Ara sokaklara dağıldık. Hüseyin’i bulamadım. Kasımpaşa’dan Aksaray’a kadar yayan yürüdüm. Aksaray’dan dolmuşa bindim ve inşaata geldim.
İnşaatta birkaç arkadaş vardı. Baktım herkes eşyalarını topluyor. Nedir, ne oldu diye sordum.
Hüseyin’i polis tutukladı, en geç yarın burayı da bulurlar. Eğer tutuklanmak istemiyorsan eşyanı topla ve buradan uzaklaş.
Şaşırdım, biz kimseye zarar vermedik ki. Hem radyolar işçi bayramı diyor. Biz bayram kutlamaya gitmedik mi?
Ecevit radyo haberlerinde işçilerin bayramını kutlamadı mı?
Demirel ‘benim işçi kardeşlerim’ diye başlamadı mı nutuk atarken.
O inşaatta çalışan 20 kadar işçi bir akşam vakti dağıldı. Çoğu ikişerli, üçerli gruplara ayrıldı. Tek başıma kaldım.
Bir çantaya üç beş eşyamı koydum, Sünger yatağımı ve battaniyemi inşaatta bekçilik yapan pala Hamza’ya bıraktım.
Gözyaşları içinde ayrıldım oradan, bir daha Hüseyin’den haber alamadım.
Ne zaman bir inşaata kum çekildiğini görsem içim daralır, ağlamak isterim.
Yıllar geçti, Ekmek kavgasında kâh üzüldüm, kâh sevindim,aylar önce bir inşaatın önünde arabamı durdurdum. İnşaatın üst katlarına kum çeken arkadaşlara bakmaya başladım. İçlerinden hafif kirli sakallı olan bana doğru baktı,
- Buyur abi, birini mi aradın.?
- Hüseyin, diyecek oldum, sonra vazgeçtim. Nereden tanıyacak, aradan 25 yıl geçti. Şimdi Hüseyin 45-50 yaşında olmuştur. Saçları beyazlamış, omuzlarına yılların yorgunluğu çökmüştür.

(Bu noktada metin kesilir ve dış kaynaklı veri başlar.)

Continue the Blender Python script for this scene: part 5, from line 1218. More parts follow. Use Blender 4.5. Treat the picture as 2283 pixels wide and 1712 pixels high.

- Kolay gelsin arkadaşlar dedim, ve oradan ayrıldım. Arabanın radyosunda çalan türkü yüreğimi dağladı.
- Gözyaşlarıma engel olamadım. Ümraniye’den Boğaziçi köprüsüne doğru giderken yol kenarına dizilen koca, koca plazalara, gökdelenlere baktım. Her binanın çakıl taşında, kum tanesinde Hüseyin’i gördüm.
‘‘Bilmem el elinden, yoksa özümden,
Ah ettikçe yaş gelir gözümden,
İki elim kalkmaz oldu dizimden,
Bir dost bulamadım gün akşam oldu.
Kul Himmet üstadım ummana daldım,
Gelenden geçenden haberin aldım.
Mecnun olup şallar, şallar geyip dolandım.